Ainda de acordo com a nota do Ministério, “a ministra demonstrou a sua preocupação com a necessidade de responder aos cidadãos em tempo razoável, o que não estava a acontecer naquele caso em particular”. É esta a diferença entre socialismo e capitalismo. Enquanto o patrão explorador, com a voz grossa de quem bebe cognac e fuma charutos, grita com o funcionário estafado que serve mal o cliente, para proteger o lucro, o líder socialista, com a voz grossa de milhões de compatriotas em uníssono, adverte o funcionário sabotador que serve mal o cidadão, para proteger a sociedade e o bem comum. No fundo, para proteger o próprio funcionário. Que, em princípio, nem agradeceu a descompostura à ministra, o ordinário.

Quem também ficou com as orelhas a arder foi Eduardo Cabrita. Aqui está uma colega de Governo preocupada em que os Portugueses obtenham respostas em tempo razoável. Está visto que é Alexandra Leitão quem, de uma vez por todas, vai descobrir a que velocidade circulava o carro de Eduardo Cabrita quando atropelou um trabalhador na A6. É que já passou mais que o tempo razoável para ter uma resposta. Imagino, no próximo Conselho de Ministros, o diálogo digno de curral – e não só por causa do apelido dos protagonistas:

Ó Cabrita, diz lá, pá! A quanto é que ias? As pessoas estão há que tempos à espera, pá! Ias a 200, não ias?

– Não gritas comigo, ó Xana! Olha que eu não tenho medo de ti. Não sou um desses borra-botas das repartições. Vê lá se não recebes uma visita de um inspector do SEF.

– Eu borrifo nisso. Pressionaste o motorista, não foi? Eu conheço-te, vinhas a babar por aqueles rissóis gordurosos das áreas de serviço. Responde, badocha!
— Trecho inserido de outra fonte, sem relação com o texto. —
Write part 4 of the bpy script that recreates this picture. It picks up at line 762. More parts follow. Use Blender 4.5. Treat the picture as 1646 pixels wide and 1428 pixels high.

Vamos ver se o ministro aguenta a pressão o suficiente para que entretanto o inquérito consiga culpar a vítima, desresponsabilizando o excesso de velocidade. Pode ser que, se arranjarem maneira de acusar de negligência o trabalhador, ainda vejamos a ministra deslocar-se a um Sábado ao cemitério só para gritar com o falecido. Afinal, não suporta incompetência.